Saturday, February 7, 2015

Book Review: The Scarlet Pimpernel

I've heard this book title for what seems my entire life, and I at last read the novel at the encouragement of a friend who said it was the book that made her start loving to read. I was looking for the perfect book for my 9th/10th grade British Lit class, which is composed of 15 boys who shrivel at the name Jane Eyre and six girls. Pride and Prejudice was just not going to work for this particular class. Fortunately, The Scarlet Pimpernel turned out to be exactly what this class needs.

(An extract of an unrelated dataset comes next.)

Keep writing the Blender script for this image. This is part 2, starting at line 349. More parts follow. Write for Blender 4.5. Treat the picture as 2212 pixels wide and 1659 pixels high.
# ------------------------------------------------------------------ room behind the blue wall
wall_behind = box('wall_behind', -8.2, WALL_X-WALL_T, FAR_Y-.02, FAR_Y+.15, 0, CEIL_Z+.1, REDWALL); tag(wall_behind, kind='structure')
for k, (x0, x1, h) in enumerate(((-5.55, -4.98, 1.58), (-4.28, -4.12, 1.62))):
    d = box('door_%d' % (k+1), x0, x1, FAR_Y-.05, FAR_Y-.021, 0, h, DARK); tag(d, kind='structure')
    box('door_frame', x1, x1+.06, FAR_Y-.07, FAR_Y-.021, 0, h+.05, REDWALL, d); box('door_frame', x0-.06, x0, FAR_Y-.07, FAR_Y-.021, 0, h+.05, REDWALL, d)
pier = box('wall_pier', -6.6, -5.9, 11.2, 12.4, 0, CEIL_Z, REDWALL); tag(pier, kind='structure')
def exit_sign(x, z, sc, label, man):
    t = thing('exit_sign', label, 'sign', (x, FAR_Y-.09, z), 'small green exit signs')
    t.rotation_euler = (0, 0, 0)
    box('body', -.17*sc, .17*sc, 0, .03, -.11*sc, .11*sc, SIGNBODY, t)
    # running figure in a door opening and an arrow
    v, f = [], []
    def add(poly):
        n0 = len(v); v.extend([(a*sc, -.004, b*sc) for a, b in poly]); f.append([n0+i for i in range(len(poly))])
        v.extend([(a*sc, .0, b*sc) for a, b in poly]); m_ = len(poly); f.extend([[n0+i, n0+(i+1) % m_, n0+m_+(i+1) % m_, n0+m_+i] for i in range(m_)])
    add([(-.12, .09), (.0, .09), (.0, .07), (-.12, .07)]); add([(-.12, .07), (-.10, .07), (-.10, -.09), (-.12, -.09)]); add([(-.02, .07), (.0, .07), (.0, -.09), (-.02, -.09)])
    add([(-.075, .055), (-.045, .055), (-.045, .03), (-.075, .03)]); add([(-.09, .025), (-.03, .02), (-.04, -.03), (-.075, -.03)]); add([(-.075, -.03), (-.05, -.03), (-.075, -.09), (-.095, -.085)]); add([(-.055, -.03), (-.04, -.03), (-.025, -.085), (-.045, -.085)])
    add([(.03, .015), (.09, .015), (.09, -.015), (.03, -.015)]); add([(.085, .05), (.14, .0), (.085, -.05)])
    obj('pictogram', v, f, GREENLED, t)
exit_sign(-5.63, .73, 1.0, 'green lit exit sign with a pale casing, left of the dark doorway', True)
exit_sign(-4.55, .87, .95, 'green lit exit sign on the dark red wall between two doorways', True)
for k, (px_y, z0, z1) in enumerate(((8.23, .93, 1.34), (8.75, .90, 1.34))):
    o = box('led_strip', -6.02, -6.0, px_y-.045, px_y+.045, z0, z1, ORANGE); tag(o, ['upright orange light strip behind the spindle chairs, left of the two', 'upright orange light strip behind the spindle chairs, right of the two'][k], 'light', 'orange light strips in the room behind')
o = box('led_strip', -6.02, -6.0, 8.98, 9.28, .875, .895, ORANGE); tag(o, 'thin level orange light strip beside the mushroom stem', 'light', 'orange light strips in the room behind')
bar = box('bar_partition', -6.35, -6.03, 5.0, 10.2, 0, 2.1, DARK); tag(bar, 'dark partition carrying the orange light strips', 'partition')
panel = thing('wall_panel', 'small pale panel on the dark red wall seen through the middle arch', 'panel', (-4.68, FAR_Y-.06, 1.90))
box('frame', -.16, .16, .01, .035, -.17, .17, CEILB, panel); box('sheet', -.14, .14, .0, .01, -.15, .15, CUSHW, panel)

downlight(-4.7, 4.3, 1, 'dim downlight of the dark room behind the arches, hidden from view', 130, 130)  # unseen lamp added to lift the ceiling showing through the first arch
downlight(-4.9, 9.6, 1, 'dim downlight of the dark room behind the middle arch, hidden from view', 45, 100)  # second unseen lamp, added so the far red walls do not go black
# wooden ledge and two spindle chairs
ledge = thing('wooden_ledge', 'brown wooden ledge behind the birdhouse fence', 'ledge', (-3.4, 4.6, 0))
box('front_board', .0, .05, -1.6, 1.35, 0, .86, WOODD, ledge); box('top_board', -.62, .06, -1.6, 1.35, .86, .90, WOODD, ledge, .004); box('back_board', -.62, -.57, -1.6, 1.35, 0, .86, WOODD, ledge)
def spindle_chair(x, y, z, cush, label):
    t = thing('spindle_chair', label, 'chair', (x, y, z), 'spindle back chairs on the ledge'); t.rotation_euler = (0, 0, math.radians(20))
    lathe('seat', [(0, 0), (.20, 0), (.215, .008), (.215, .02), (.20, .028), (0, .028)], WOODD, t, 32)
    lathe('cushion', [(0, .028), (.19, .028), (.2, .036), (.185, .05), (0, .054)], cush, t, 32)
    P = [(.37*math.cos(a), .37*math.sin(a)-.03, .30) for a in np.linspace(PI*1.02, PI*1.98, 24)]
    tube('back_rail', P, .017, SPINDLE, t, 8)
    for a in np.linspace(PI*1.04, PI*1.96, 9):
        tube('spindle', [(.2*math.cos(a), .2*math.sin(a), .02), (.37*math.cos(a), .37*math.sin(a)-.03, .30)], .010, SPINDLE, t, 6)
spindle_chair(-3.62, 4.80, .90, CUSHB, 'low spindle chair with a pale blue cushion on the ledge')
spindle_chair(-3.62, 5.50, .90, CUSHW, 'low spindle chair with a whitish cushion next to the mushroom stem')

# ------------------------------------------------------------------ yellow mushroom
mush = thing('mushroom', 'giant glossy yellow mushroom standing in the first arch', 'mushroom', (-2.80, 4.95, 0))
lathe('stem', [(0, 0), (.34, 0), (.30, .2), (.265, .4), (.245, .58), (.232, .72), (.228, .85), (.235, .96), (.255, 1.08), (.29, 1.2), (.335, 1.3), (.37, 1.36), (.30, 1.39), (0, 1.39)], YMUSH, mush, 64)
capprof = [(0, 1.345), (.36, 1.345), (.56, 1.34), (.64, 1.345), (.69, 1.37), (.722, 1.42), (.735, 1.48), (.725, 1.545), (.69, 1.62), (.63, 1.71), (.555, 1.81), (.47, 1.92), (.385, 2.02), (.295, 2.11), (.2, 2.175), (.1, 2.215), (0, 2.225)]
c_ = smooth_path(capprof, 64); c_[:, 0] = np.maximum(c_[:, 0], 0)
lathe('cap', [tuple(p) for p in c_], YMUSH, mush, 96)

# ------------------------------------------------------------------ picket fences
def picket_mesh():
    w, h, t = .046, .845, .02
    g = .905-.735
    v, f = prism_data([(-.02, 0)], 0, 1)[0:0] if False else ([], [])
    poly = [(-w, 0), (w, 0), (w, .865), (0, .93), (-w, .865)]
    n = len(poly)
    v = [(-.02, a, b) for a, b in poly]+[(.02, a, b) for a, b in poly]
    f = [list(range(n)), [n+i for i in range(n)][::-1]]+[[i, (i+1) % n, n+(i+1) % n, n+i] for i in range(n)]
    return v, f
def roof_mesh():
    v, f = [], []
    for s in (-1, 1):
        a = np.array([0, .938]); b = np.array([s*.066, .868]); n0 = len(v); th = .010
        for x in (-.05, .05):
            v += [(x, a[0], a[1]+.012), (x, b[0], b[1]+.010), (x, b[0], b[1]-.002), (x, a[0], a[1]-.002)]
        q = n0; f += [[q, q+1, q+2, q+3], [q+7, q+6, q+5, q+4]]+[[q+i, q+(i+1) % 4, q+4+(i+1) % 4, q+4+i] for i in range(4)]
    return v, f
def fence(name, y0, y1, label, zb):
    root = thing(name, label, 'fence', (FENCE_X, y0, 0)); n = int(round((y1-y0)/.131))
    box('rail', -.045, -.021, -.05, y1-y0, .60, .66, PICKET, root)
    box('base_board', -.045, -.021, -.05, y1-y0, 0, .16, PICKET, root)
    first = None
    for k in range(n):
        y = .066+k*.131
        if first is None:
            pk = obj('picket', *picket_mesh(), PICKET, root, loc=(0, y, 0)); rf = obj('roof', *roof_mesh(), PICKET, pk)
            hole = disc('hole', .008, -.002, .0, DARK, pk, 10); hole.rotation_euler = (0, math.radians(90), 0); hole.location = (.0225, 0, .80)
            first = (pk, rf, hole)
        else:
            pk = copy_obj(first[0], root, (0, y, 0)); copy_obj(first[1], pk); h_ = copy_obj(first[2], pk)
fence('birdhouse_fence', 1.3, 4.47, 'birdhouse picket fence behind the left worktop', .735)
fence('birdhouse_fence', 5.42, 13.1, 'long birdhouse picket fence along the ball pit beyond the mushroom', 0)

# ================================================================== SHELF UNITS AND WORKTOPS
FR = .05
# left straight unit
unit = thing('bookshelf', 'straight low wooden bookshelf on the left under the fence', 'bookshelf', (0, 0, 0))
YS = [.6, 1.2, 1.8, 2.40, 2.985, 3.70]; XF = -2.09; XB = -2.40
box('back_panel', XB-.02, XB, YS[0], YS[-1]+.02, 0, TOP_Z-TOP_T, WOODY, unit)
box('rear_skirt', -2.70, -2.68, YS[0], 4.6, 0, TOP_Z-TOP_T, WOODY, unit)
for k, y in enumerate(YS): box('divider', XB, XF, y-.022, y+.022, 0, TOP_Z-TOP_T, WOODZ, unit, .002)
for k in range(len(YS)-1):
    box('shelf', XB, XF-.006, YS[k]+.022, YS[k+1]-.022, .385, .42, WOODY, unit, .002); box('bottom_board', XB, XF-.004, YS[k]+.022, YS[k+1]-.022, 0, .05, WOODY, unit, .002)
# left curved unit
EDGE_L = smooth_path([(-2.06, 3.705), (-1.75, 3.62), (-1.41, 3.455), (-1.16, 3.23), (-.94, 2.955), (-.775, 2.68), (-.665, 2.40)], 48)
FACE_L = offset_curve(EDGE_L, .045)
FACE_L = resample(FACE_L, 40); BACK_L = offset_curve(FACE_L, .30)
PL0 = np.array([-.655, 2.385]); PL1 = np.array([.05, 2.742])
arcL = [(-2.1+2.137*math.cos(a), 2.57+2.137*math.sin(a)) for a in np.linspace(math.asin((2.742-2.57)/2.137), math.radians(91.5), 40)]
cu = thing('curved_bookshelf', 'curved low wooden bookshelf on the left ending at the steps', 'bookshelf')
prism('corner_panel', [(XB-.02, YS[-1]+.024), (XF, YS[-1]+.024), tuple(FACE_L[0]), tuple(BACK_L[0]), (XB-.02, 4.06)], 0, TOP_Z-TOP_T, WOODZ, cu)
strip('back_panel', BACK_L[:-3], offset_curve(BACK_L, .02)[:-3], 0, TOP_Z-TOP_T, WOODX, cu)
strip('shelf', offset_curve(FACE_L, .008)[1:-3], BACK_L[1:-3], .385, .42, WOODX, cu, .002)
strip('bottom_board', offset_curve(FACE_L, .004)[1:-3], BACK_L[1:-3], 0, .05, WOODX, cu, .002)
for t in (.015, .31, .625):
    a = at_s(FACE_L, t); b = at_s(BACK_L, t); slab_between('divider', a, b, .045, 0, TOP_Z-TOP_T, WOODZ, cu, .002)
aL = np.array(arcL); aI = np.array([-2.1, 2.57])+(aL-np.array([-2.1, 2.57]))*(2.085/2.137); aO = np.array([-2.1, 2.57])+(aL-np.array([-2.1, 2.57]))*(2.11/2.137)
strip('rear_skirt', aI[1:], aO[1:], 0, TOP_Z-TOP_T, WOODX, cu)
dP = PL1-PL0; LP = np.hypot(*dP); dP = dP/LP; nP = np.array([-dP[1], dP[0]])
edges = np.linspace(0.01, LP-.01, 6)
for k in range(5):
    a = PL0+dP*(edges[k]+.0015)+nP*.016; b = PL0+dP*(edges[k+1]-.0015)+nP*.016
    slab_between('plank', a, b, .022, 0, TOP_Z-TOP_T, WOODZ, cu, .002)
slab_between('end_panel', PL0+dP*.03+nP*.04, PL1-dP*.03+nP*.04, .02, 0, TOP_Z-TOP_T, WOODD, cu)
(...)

The story takes place in the midst of the French Revolution, when the guillotine seems to never stop its grisly job. The Scarlet Pimpernel is the English hero, a master of disguise who rescues French nobility from their fate right just at the last moment, much to the embarrassment and fury of the revolutionaries. Lady Blakeney is the brilliant but unhappy young wife of Sir Percy, a dunderheaded English aristocrat. In her zeal to save her brother from the guillotine, Lady Blakeney comes up against the Scarlet Pimpernel, and the story goes from there.

I'm starting my students off with a bit of French Revolution history before they begin the book, and I think we'll need a chart to keep all the characters straight at first; but I anticipate that once they are several chapters into the book, they will really love it. We'll plan to watch the movie together when we finish the book.

The Scarlet Pimpernel (by Baroness Orczy) is not on a single "classics" or "top 100" books to read list that I have ever run across, and I'm not sure why. This is a fabulous, entertaining story. True, it's a little slow at places and somewhat contrived, but what a great novel: it's full of adventure, romance, suspense, and history. It really is a perfect British lit book for reluctant readers especially. It's easy to read, although the first part moves slowly, and the twists and turns just don't stop. Highly recommended.

1 comment:

hopeinbrazil said...

Maybe it doesn't have classic status because it isn't huge on insights into human nature. But it is well-written, engaging, and so appealing that it keeps getting made into movies. It's one of my favorite books.